We all know – with the deadlines for withdrawal, retreat and defeat – this bill is constitutionally flawed. Congress can declare war. Congress can choose to fund or not to fund military operations. But from the very inception of this nation, no truth has been more evident: Congress cannot conduct war.”

Let the men and women who have dedicated their lives to “mission success” do the job. They are the professionals and they alone know what needs to be done. Give them the assets they require and get the hell out of their way. Until we hear front-line commanders telling us that we are wasting lives and time in a dead-end mission we have no basis, no expertise that could possibly allow for military decisions to be made from Congress. Such action would defy logic and reason.
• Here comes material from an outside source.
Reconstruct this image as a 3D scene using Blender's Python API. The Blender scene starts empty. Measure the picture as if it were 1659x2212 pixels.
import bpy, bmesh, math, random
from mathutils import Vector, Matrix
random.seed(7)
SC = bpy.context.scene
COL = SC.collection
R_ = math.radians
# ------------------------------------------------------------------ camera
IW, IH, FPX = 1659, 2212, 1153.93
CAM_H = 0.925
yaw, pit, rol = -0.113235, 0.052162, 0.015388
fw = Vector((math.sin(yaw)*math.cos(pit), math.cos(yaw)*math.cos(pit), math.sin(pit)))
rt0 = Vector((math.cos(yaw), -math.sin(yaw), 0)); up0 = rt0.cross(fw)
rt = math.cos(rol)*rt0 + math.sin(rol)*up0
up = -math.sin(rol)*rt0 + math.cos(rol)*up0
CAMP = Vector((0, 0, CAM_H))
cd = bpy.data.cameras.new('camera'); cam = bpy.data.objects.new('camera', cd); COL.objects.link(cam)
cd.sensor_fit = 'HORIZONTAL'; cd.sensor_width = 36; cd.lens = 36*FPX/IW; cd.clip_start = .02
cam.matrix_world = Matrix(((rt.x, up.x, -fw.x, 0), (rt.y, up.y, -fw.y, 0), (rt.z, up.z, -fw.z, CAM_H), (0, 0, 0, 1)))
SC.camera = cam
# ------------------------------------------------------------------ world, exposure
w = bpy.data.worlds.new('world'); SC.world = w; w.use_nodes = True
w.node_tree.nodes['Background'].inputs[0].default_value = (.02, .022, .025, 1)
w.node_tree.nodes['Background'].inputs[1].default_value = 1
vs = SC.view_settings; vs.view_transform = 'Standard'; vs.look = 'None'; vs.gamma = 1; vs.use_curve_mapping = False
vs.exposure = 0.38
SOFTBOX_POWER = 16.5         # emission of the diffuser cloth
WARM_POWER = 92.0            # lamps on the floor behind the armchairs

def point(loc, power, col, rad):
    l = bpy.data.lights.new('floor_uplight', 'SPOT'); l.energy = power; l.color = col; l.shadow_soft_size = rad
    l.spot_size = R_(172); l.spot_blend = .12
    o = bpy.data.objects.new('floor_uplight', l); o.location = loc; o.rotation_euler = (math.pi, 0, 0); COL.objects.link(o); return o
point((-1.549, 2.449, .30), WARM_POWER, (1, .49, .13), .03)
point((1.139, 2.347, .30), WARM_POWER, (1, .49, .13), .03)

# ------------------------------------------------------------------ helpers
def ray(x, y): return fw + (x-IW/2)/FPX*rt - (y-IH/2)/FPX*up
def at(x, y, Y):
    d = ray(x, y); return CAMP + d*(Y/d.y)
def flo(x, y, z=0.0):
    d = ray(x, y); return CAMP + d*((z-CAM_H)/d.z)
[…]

The philosopher/poet George Santayana is credited with saying, “Those who cannot remember the past are condemned to repeat it.” The vacuum created by a quick and untimely American withdrawal is not something that we should forget or want to repeat.


Saigon in 1975 is certainly not Baghdad in 2007. Different wars in very different times but the lesson that needs to be passed down is the inverse relationship between political oversight and military success. There will always be politics within the military but it is no place for politicians.

In response to the vote:

At the White House, surrounded by veterans and families of soldiers, Mr. Bush angrily denounced the bill as one in which Democrats had “voted to substitute their judgment for that of our military commanders on the ground in Iraq.”

That should never happen. Not again.

{ 1 comment }

MaxDamage March 24, 2007 at 23:40

It is not an accurate quote, insofar as we know, but I find it telling that this is not a new phenomenon.

“It appears we have appointed our worst generals to command forces, and our most gifted and brilliant to edit newspapers! In fact, I discovered by reading newspapers that these editor/geniuses plainly saw all my strategic defects from the start, yet failed to inform me until it was too late. Accordingly, I’m readily willing to yield my command to these obviously superior intellects, and I’ll, in turn, do my best for the Cause by writing editorials — after the fact.”

— Robert E. Lee, 1863

I submit that the substitution of “politician” for “editor” is equally valid in this instance.